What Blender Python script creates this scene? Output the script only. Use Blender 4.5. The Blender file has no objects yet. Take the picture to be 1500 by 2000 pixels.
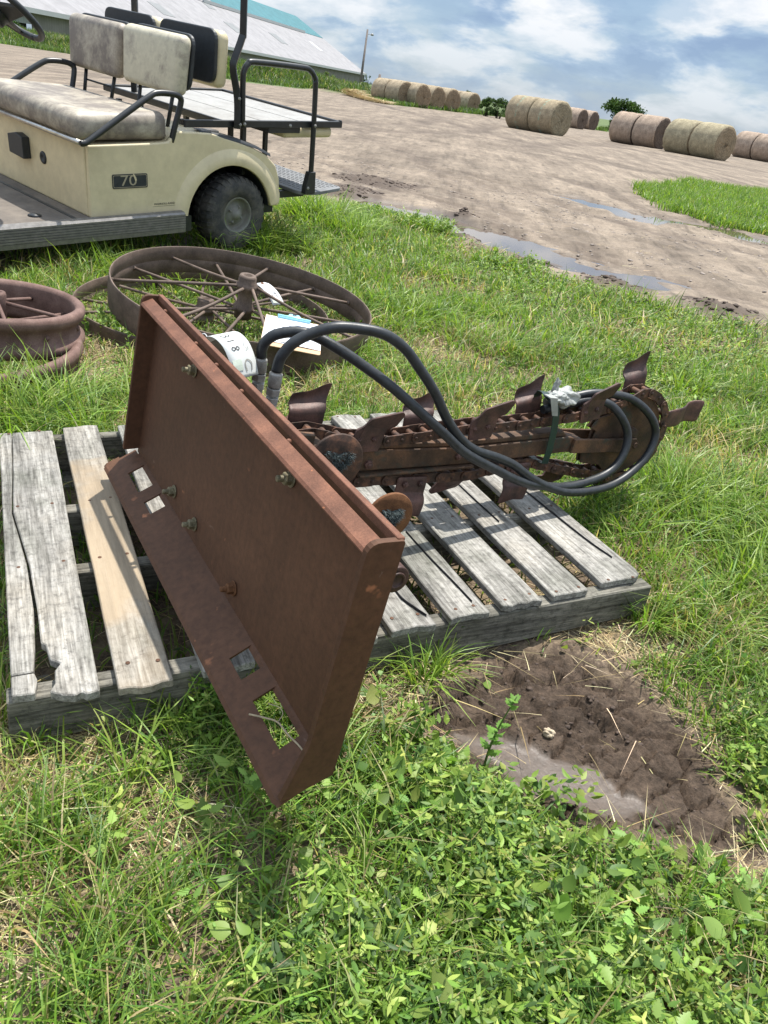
import bpy, bmesh, math, random
import numpy as np
from mathutils import Vector, Matrix
R = math.radians
S = bpy.context.scene
COL = S.collection
random.seed(7); rng = np.random.default_rng(7)

# ------------------------------------------------------------------ camera
CAM_H = 1.12; PITCH = R(28.75); ROLL = R(8.5)
fw = Vector((0, math.cos(PITCH), -math.sin(PITCH))); r0 = Vector((1, 0, 0)); u0 = r0.cross(fw)
rt = r0 * math.cos(ROLL) + u0 * math.sin(ROLL); up = -r0 * math.sin(ROLL) + u0 * math.cos(ROLL)
cd = bpy.data.cameras.new('camera'); cam = bpy.data.objects.new('camera', cd); COL.objects.link(cam)
cam.matrix_world = Matrix(((rt.x, up.x, -fw.x, 0), (rt.y, up.y, -fw.y, 0), (rt.z, up.z, -fw.z, CAM_H), (0, 0, 0, 1)))
cd.sensor_fit = 'VERTICAL'; cd.sensor_height = 36; cd.lens = 27.0; cd.clip_start = 0.05; cd.clip_end = 6000
S.camera = cam
S.render.resolution_x = 768; S.render.resolution_y = 1024

# ------------------------------------------------------------------ light
SUN_EL = R(69); SUN_AZ = R(28)      # azimuth measured from +Y towards +X
sdir = Vector((math.sin(SUN_AZ) * math.cos(SUN_EL), math.cos(SUN_AZ) * math.cos(SUN_EL), math.sin(SUN_EL)))
sl = bpy.data.lights.new('sun', 'SUN'); sl.energy = 4.1; sl.angle = R(0.55); sl.color = (1.0, 0.955, 0.88)
so = bpy.data.objects.new('sun', sl); COL.objects.link(so)
so.rotation_euler = sdir.to_track_quat('Z', 'Y').to_euler(); so.location = (0, 0, 30)
S.view_settings.view_transform = 'Standard'; S.view_settings.look = 'None'
S.view_settings.gamma = 1; S.view_settings.exposure = 0.85
S.render.engine = 'CYCLES'

W = bpy.data.worlds.new("World"); S.world = W; W.use_nodes = True
wn = W.node_tree; wn.nodes.clear()
def N(t, ty, **k):
    n = t.nodes.new(ty)
    for a, b in k.items(): setattr(n, a, b)
    return n
def ramp(t, pts, interp='LINEAR'):
    n = t.nodes.new('ShaderNodeValToRGB'); e = n.color_ramp.elements
    n.color_ramp.interpolation = interp
    while len(e) > 1: e.remove(e[-1])
    e[0].position = pts[0][0]; c = pts[0][1]; e[0].color = (*c, 1) if len(c) == 3 else c
    for p, c in pts[1:]:
        q = e.new(p); q.color = (*c, 1)
    return n
def g(v): return (v, v, v)
sky = N(wn, 'ShaderNodeTexSky', sky_type='NISHITA', sun_disc=False)
sky.sun_elevation = SUN_EL; sky.sun_rotation = SUN_AZ; sky.air_density = 1.0; sky.dust_density = 0.6; sky.ozone_density = 1.5
tc = N(wn, 'ShaderNodeTexCoord'); sep = N(wn, 'ShaderNodeSeparateXYZ'); wn.links.new(tc.outputs['Generated'], sep.inputs[0])
zz = N(wn, 'ShaderNodeMath', operation='ADD'); zz.inputs[1].default_value = 0.30; wn.links.new(sep.outputs[2], zz.inputs[0])
zm = N(wn, 'ShaderNodeMath', operation='MAXIMUM'); zm.inputs[1].default_value = 0.05; wn.links.new(zz.outputs[0], zm.inputs[0])
dx = N(wn, 'ShaderNodeMath', operation='DIVIDE'); dy = N(wn, 'ShaderNodeMath', operation='DIVIDE')
wn.links.new(sep.outputs[0], dx.inputs[0]); wn.links.new(zm.outputs[0], dx.inputs[1])
wn.links.new(sep.outputs[1], dy.inputs[0]); wn.links.new(zm.outputs[0], dy.inputs[1])
cv = N(wn, 'ShaderNodeCombineXYZ'); wn.links.new(dx.outputs[0], cv.inputs[0]); wn.links.new(dy.outputs[0], cv.inputs[1])
n1 = N(wn, 'ShaderNodeTexNoise'); n1.inputs['Scale'].default_value = 3.2; n1.inputs['Detail'].default_value = 9; n1.inputs['Roughness'].default_value = 0.58; n1.inputs['Distortion'].default_value = 0.1
wn.links.new(cv.outputs[0], n1.inputs['Vector'])
n2 = N(wn, 'ShaderNodeTexNoise'); n2.inputs['Scale'].default_value = 2.9; n2.inputs['Detail'].default_value = 8; n2.inputs['Roughness'].default_value = 0.56; n2.inputs['Distortion'].default_value = .15
mp2 = N(wn, 'ShaderNodeMapping'); mp2.inputs['Location'].default_value = (3.1, 1.7, 0); wn.links.new(cv.outputs[0], mp2.inputs[0]); wn.links.new(mp2.outputs[0], n2.inputs['Vector'])
cover = ramp(wn, [(0.38, g(0.30)), (0.47, g(0.75)), (0.54, g(1))]); wn.links.new(n1.outputs[0], cover.inputs[0])
ccol = ramp(wn, [(0.38, (2.9, 4.1, 6.0)), (0.44, (3.7, 5.0, 6.8)), (0.485, (5.4, 6.5, 7.8)), (0.52, (7.4, 8.0, 8.6)), (0.58, (9.0, 9.2, 9.5))]); wn.links.new(n2.outputs[0], ccol.inputs[0])
# warmer, paler air close to the horizon
hz = N(wn, 'ShaderNodeMapRange'); hz.inputs[1].default_value = 0.0; hz.inputs[2].default_value = 0.09; hz.inputs[3].default_value = 0.35; hz.inputs[4].default_value = 1.0
wn.links.new(sep.outputs[2], hz.inputs[0])
mxv = N(wn, 'ShaderNodeMath', operation='MULTIPLY'); wn.links.new(cover.outputs[0], mxv.inputs[0]); wn.links.new(hz.outputs[0], mxv.inputs[1])
blue = N(wn, 'ShaderNodeMix', data_type='RGBA', blend_type='MIX'); blue.inputs[0].default_value = 0.55
wn.links.new(sky.outputs[0], blue.inputs[6]); blue.inputs[7].default_value = (3.3, 4.9, 7.1, 1)
mx = N(wn, 'ShaderNodeMix', data_type='RGBA'); wn.links.new(mxv.outputs[0], mx.inputs[0]); wn.links.new(blue.outputs[2], mx.inputs[6]); wn.links.new(ccol.outputs[0], mx.inputs[7])
zb = N(wn, 'ShaderNodeMapRange'); zb.inputs[1].default_value = .22; zb.inputs[2].default_value = .75; zb.inputs[3].default_value = 1.0; zb.inputs[4].default_value = 1.9; wn.links.new(sep.outputs[2], zb.inputs[0])
zv = N(wn, 'ShaderNodeVectorMath', operation='SCALE'); wn.links.new(mx.outputs[2], zv.inputs[0]); wn.links.new(zb.outputs[0], zv.inputs[3])
bg = N(wn, 'ShaderNodeBackground'); bg.inputs[1].default_value = 0.060; wn.links.new(zv.outputs[0], bg.inputs[0])
wo = N(wn, 'ShaderNodeOutputWorld'); wn.links.new(bg.outputs[0], wo.inputs[0])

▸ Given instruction
Without the pictures, transcribe the listing above exactly.

▸ Answer
What Blender Python script creates this scene? Output the script only. Use Blender 4.5. The Blender file has no objects yet. Take the picture to be 1500 by 2000 pixels.
import bpy, bmesh, math, random
import numpy as np
from mathutils import Vector, Matrix
R = math.radians
S = bpy.context.scene
COL = S.collection
random.seed(7); rng = np.random.default_rng(7)

# ------------------------------------------------------------------ camera
CAM_H = 1.12; PITCH = R(28.75); ROLL = R(8.5)
fw = Vector((0, math.cos(PITCH), -math.sin(PITCH))); r0 = Vector((1, 0, 0)); u0 = r0.cross(fw)
rt = r0 * math.cos(ROLL) + u0 * math.sin(ROLL); up = -r0 * math.sin(ROLL) + u0 * math.cos(ROLL)
cd = bpy.data.cameras.new('camera'); cam = bpy.data.objects.new('camera', cd); COL.objects.link(cam)
cam.matrix_world = Matrix(((rt.x, up.x, -fw.x, 0), (rt.y, up.y, -fw.y, 0), (rt.z, up.z, -fw.z, CAM_H), (0, 0, 0, 1)))
cd.sensor_fit = 'VERTICAL'; cd.sensor_height = 36; cd.lens = 27.0; cd.clip_start = 0.05; cd.clip_end = 6000
S.camera = cam
S.render.resolution_x = 768; S.render.resolution_y = 1024

# ------------------------------------------------------------------ light
SUN_EL = R(69); SUN_AZ = R(28)      # azimuth measured from +Y towards +X
sdir = Vector((math.sin(SUN_AZ) * math.cos(SUN_EL), math.cos(SUN_AZ) * math.cos(SUN_EL), math.sin(SUN_EL)))
sl = bpy.data.lights.new('sun', 'SUN'); sl.energy = 4.1; sl.angle = R(0.55); sl.color = (1.0, 0.955, 0.88)
so = bpy.data.objects.new('sun', sl); COL.objects.link(so)
so.rotation_euler = sdir.to_track_quat('Z', 'Y').to_euler(); so.location = (0, 0, 30)
S.view_settings.view_transform = 'Standard'; S.view_settings.look = 'None'
S.view_settings.gamma = 1; S.view_settings.exposure = 0.85
S.render.engine = 'CYCLES'

W = bpy.data.worlds.new("World"); S.world = W; W.use_nodes = True
wn = W.node_tree; wn.nodes.clear()
def N(t, ty, **k):
    n = t.nodes.new(ty)
    for a, b in k.items(): setattr(n, a, b)
    return n
def ramp(t, pts, interp='LINEAR'):
    n = t.nodes.new('ShaderNodeValToRGB'); e = n.color_ramp.elements
    n.color_ramp.interpolation = interp
    while len(e) > 1: e.remove(e[-1])
    e[0].position = pts[0][0]; c = pts[0][1]; e[0].color = (*c, 1) if len(c) == 3 else c
    for p, c in pts[1:]:
        q = e.new(p); q.color = (*c, 1)
    return n
def g(v): return (v, v, v)
sky = N(wn, 'ShaderNodeTexSky', sky_type='NISHITA', sun_disc=False)
sky.sun_elevation = SUN_EL; sky.sun_rotation = SUN_AZ; sky.air_density = 1.0; sky.dust_density = 0.6; sky.ozone_density = 1.5
tc = N(wn, 'ShaderNodeTexCoord'); sep = N(wn, 'ShaderNodeSeparateXYZ'); wn.links.new(tc.outputs['Generated'], sep.inputs[0])
zz = N(wn, 'ShaderNodeMath', operation='ADD'); zz.inputs[1].default_value = 0.30; wn.links.new(sep.outputs[2], zz.inputs[0])
zm = N(wn, 'ShaderNodeMath', operation='MAXIMUM'); zm.inputs[1].default_value = 0.05; wn.links.new(zz.outputs[0], zm.inputs[0])
dx = N(wn, 'ShaderNodeMath', operation='DIVIDE'); dy = N(wn, 'ShaderNodeMath', operation='DIVIDE')
wn.links.new(sep.outputs[0], dx.inputs[0]); wn.links.new(zm.outputs[0], dx.inputs[1])
wn.links.new(sep.outputs[1], dy.inputs[0]); wn.links.new(zm.outputs[0], dy.inputs[1])
cv = N(wn, 'ShaderNodeCombineXYZ'); wn.links.new(dx.outputs[0], cv.inputs[0]); wn.links.new(dy.outputs[0], cv.inputs[1])
n1 = N(wn, 'ShaderNodeTexNoise'); n1.inputs['Scale'].default_value = 3.2; n1.inputs['Detail'].default_value = 9; n1.inputs['Roughness'].default_value = 0.58; n1.inputs['Distortion'].default_value = 0.1
wn.links.new(cv.outputs[0], n1.inputs['Vector'])
n2 = N(wn, 'ShaderNodeTexNoise'); n2.inputs['Scale'].default_value = 2.9; n2.inputs['Detail'].default_value = 8; n2.inputs['Roughness'].default_value = 0.56; n2.inputs['Distortion'].default_value = .15
mp2 = N(wn, 'ShaderNodeMapping'); mp2.inputs['Location'].default_value = (3.1, 1.7, 0); wn.links.new(cv.outputs[0], mp2.inputs[0]); wn.links.new(mp2.outputs[0], n2.inputs['Vector'])
cover = ramp(wn, [(0.38, g(0.30)), (0.47, g(0.75)), (0.54, g(1))]); wn.links.new(n1.outputs[0], cover.inputs[0])
ccol = ramp(wn, [(0.38, (2.9, 4.1, 6.0)), (0.44, (3.7, 5.0, 6.8)), (0.485, (5.4, 6.5, 7.8)), (0.52, (7.4, 8.0, 8.6)), (0.58, (9.0, 9.2, 9.5))]); wn.links.new(n2.outputs[0], ccol.inputs[0])
# warmer, paler air close to the horizon
hz = N(wn, 'ShaderNodeMapRange'); hz.inputs[1].default_value = 0.0; hz.inputs[2].default_value = 0.09; hz.inputs[3].default_value = 0.35; hz.inputs[4].default_value = 1.0
wn.links.new(sep.outputs[2], hz.inputs[0])
mxv = N(wn, 'ShaderNodeMath', operation='MULTIPLY'); wn.links.new(cover.outputs[0], mxv.inputs[0]); wn.links.new(hz.outputs[0], mxv.inputs[1])
blue = N(wn, 'ShaderNodeMix', data_type='RGBA', blend_type='MIX'); blue.inputs[0].default_value = 0.55
wn.links.new(sky.outputs[0], blue.inputs[6]); blue.inputs[7].default_value = (3.3, 4.9, 7.1, 1)
mx = N(wn, 'ShaderNodeMix', data_type='RGBA'); wn.links.new(mxv.outputs[0], mx.inputs[0]); wn.links.new(blue.outputs[2], mx.inputs[6]); wn.links.new(ccol.outputs[0], mx.inputs[7])
zb = N(wn, 'ShaderNodeMapRange'); zb.inputs[1].default_value = .22; zb.inputs[2].default_value = .75; zb.inputs[3].default_value = 1.0; zb.inputs[4].default_value = 1.9; wn.links.new(sep.outputs[2], zb.inputs[0])
zv = N(wn, 'ShaderNodeVectorMath', operation='SCALE'); wn.links.new(mx.outputs[2], zv.inputs[0]); wn.links.new(zb.outputs[0], zv.inputs[3])
bg = N(wn, 'ShaderNodeBackground'); bg.inputs[1].default_value = 0.060; wn.links.new(zv.outputs[0], bg.inputs[0])
wo = N(wn, 'ShaderNodeOutputWorld'); wn.links.new(bg.outputs[0], wo.inputs[0])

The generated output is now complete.